Why wouldn't D be able to see std.date.toString? which is defined as:

char[] toString(d_time) {...}

The D spec states: "In D, function overloading is simple. It matches exactly, it
matches with implicit conversions, or it does not match. If there is more than
one match, it is an error." That would make me think that toString(d_time,
char[]) doesn't match, let's see if something else does.

Any comments would be appriciated. BTW... On my site
(http://jeremy.cowgar.com/D.html) I released 2 items that I have built. Both
need more work, but the are an object oriented wrapper around SQLite and also
Template4D, a web based templating engine.

---
Jeremy Cowgar
http://jeremy.cowgar.com
April 11, 2005
Re: Function Overloading
On Mon, 11 Apr 2005 22:30:55 +0000 (UTC), Jeremy Cowgar <jeremy AT cowgar  
DOT coooom Jeremy_member@pathlink.com> wrote:
> Here's my example:
>
> import std.date;
>
> char[] toString(d_time dt, char[] format) {return null}
>
> void main() {
> d_time d;
> toString(d);
> }
>
> Obviously this isn't a working example (but compilable). Enough has been  
> given
> to see what I am speaking about. When I compile this program I get:
>
> $ dmd test.d
> test.d(7): function test.toString (long,char[]) does not match argument  
> types
> (long)
> test.d(7): Error: expected 2 arguments, not 1
>
> Why wouldn't D be able to see std.date.toString? which is defined as:
>
> char[] toString(d_time) {...}
>
> The D spec states: "In D, function overloading is simple. It matches  
> exactly, it
> matches with implicit conversions, or it does not match. If there is  
> more than
> one match, it is an error."

Yep.

> That would make me think that toString(d_time,
> char[]) doesn't match, let's see if something else does.

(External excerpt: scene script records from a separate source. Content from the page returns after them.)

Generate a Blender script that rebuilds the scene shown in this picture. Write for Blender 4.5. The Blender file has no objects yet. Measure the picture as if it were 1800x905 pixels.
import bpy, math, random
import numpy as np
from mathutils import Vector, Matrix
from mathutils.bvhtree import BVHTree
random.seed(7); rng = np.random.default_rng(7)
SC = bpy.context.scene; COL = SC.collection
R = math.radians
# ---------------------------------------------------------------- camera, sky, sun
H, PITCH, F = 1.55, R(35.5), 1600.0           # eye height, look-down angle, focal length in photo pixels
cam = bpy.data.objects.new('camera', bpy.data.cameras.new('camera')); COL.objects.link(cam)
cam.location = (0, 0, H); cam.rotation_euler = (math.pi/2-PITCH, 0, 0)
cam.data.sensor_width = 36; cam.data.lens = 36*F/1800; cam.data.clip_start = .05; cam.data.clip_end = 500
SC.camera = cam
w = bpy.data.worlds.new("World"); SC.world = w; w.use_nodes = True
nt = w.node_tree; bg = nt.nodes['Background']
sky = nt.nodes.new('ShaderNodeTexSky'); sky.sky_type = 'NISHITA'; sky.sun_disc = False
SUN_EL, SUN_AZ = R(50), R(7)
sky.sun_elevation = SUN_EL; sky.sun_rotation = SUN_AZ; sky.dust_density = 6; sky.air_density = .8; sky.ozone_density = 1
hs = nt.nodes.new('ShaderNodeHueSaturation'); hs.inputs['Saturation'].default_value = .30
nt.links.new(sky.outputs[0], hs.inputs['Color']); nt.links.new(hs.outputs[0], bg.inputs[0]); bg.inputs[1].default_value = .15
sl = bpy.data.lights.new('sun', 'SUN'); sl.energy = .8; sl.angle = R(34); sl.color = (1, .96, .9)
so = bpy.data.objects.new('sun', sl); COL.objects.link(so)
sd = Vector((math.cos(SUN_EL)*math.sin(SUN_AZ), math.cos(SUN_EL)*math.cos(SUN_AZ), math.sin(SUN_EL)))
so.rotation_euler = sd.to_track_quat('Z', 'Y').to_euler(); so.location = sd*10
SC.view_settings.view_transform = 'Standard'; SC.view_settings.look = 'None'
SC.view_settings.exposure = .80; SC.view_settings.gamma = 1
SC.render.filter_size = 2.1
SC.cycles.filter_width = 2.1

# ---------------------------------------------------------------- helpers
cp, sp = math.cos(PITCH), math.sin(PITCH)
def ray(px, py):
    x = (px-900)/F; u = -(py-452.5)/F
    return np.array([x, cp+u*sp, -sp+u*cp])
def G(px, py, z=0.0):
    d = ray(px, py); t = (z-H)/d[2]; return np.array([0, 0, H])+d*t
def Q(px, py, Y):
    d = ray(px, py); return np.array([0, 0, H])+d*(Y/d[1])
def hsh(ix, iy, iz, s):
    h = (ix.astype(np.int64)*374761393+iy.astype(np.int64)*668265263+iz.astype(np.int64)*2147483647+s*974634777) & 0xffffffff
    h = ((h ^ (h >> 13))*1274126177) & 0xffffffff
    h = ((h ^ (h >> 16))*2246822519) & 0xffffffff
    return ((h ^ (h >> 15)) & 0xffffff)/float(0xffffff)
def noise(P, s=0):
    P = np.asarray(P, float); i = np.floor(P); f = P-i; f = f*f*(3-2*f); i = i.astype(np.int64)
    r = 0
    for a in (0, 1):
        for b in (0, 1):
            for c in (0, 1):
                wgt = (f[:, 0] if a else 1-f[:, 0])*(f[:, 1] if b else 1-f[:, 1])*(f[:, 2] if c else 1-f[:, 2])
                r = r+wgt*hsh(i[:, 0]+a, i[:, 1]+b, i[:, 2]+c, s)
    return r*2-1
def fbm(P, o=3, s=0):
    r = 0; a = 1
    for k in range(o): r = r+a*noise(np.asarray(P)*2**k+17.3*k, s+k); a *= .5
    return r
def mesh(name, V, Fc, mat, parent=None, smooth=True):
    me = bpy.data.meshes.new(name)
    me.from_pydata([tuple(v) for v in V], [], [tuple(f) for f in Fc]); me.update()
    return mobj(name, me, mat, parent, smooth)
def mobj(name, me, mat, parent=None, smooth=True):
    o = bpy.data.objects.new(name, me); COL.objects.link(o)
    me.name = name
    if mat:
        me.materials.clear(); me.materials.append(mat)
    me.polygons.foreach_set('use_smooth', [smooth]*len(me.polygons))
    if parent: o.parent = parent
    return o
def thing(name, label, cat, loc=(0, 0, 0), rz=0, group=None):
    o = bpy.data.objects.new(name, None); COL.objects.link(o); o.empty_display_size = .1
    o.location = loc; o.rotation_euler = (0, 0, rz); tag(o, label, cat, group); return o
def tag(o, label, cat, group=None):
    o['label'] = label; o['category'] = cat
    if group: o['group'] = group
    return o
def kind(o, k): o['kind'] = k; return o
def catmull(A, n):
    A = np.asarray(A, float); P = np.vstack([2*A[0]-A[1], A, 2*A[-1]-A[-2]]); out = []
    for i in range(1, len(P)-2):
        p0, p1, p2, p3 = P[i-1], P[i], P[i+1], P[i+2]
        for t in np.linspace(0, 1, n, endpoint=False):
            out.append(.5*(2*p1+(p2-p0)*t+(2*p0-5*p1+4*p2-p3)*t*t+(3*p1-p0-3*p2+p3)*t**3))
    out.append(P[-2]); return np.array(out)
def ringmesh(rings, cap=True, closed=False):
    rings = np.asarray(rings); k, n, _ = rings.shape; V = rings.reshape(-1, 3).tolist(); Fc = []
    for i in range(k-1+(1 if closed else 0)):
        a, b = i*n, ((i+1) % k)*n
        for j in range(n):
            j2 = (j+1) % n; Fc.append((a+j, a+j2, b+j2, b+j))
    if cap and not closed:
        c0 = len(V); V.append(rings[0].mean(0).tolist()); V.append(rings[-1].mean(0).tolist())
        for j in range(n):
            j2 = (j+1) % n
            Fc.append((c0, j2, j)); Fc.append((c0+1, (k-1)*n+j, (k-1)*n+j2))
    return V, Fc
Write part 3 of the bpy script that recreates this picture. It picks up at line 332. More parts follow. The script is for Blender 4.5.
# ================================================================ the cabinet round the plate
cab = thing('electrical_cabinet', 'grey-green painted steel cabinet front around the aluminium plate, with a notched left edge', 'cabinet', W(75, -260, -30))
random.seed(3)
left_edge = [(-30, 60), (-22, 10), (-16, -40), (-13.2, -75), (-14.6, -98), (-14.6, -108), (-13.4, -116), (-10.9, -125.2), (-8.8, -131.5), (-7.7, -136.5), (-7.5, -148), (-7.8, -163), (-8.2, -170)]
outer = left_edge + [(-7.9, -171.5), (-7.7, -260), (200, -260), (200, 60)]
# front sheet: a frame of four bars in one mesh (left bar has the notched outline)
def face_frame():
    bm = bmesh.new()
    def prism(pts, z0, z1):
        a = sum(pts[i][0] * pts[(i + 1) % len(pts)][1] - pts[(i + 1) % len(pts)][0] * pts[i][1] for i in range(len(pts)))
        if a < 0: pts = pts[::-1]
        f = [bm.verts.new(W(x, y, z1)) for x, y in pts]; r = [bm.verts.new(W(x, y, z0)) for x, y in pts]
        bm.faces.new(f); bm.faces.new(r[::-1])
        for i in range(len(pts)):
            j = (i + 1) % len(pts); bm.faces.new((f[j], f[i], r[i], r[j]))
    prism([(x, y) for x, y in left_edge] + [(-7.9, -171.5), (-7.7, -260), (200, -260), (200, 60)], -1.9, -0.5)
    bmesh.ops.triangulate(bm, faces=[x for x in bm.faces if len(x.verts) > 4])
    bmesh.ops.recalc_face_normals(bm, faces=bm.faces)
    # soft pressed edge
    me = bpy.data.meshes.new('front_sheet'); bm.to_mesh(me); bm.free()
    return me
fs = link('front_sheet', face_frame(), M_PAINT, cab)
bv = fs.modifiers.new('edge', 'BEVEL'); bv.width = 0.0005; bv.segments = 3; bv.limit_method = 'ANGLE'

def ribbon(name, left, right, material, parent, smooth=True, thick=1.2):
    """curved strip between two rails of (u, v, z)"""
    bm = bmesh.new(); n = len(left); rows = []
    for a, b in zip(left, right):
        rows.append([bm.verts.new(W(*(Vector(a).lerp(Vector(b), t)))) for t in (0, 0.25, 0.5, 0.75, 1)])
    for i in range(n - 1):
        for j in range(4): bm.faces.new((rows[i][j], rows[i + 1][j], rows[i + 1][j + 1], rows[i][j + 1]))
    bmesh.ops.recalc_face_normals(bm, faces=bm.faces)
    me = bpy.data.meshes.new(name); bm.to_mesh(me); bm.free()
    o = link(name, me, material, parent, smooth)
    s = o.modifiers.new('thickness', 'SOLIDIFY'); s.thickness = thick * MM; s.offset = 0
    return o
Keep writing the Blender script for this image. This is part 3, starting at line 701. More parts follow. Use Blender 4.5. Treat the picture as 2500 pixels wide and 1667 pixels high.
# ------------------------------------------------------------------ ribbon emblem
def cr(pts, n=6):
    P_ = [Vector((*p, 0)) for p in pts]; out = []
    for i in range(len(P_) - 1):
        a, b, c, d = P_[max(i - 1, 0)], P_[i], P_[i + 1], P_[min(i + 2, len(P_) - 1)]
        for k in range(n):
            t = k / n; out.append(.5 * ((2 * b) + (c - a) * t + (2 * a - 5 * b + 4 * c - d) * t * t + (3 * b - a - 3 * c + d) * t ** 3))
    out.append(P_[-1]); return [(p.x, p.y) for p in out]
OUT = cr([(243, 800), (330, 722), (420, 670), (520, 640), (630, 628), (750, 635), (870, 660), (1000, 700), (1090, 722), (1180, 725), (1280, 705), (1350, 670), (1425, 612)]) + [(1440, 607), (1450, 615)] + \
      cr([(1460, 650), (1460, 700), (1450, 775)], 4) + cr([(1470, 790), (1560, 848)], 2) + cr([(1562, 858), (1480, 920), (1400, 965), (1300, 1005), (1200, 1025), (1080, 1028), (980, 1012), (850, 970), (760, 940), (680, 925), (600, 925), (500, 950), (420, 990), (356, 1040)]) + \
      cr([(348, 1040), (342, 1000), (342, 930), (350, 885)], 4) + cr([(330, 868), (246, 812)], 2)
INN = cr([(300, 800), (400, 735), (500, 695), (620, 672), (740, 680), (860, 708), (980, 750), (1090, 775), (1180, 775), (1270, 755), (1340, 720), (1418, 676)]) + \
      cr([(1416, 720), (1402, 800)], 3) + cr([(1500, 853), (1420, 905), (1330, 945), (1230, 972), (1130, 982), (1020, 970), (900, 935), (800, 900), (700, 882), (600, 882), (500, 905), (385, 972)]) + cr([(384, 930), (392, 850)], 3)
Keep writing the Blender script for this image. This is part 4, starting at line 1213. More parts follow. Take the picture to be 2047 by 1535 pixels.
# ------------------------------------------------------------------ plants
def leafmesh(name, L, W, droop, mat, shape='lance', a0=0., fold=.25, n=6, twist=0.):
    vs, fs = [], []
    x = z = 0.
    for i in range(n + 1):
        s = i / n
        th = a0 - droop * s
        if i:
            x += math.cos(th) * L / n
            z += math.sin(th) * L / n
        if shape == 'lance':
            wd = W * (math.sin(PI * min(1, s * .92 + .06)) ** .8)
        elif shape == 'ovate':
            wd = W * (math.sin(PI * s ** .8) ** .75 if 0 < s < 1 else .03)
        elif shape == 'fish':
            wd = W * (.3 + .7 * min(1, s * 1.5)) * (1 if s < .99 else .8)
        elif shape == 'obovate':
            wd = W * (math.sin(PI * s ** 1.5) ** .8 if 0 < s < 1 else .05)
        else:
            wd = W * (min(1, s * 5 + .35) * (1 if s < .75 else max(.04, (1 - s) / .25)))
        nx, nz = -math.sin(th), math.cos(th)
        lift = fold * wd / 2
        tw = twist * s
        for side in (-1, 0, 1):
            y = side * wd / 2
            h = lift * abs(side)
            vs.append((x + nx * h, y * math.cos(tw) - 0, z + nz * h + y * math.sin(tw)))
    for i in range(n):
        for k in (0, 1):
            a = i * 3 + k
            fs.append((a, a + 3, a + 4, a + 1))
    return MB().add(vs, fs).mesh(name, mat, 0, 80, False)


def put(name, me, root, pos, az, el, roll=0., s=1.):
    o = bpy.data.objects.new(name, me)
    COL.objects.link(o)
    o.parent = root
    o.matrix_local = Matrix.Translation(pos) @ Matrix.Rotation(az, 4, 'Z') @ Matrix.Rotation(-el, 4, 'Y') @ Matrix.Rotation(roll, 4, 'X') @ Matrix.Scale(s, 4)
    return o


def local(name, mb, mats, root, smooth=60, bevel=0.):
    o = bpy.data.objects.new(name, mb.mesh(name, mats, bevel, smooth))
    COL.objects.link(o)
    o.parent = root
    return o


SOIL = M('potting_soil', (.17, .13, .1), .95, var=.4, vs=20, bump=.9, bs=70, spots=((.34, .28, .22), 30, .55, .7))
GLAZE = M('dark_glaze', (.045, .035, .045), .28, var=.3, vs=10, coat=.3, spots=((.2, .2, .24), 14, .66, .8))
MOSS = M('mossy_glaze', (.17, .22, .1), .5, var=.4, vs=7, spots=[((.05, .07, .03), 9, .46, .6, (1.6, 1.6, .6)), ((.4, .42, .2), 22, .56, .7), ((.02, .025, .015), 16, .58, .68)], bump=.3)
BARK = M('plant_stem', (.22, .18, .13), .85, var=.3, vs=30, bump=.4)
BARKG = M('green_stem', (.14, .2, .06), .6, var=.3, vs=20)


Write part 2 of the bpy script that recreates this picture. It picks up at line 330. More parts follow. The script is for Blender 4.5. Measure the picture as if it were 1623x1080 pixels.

The paragraph above does not mention this, but the very first step is to  
find a method *name* match, it only tries another scope if it finds no  
matching method name. Once it has a method name match it does what is  
described in the paragraph.

So, in this case it does name matching first in the innermost scope, finds  
a method name match, attempts and exact parameter match, fails, attempts  
implicit conversions on parameters, fails, gives an error.

To bring "std.date.toString" into the innermost scope and cause a method  
name match you can use alias:
  alias std.date.toString toString;

Or you can change your toString call to a full reference:
  std.date.toString(d)

This behaviour is the same as in C++ (without the many varied exceptions  
and rules) but different to Java (which will continune looking in other  
scopes for name matches)

There has been a lot of discussion on this topic, do a google search eg.  
[site:digitalmars.com/d "name resolution"] and you should find them.

It all boils down to Walter preferring the current method, as it:
 - avoids the possibility of some nasty resolution bugs.
 - requires you to be explicit about what you want.

Others dislike it as the explicit nature can cause a lot of work,  
particularly if you want Java like behaviour.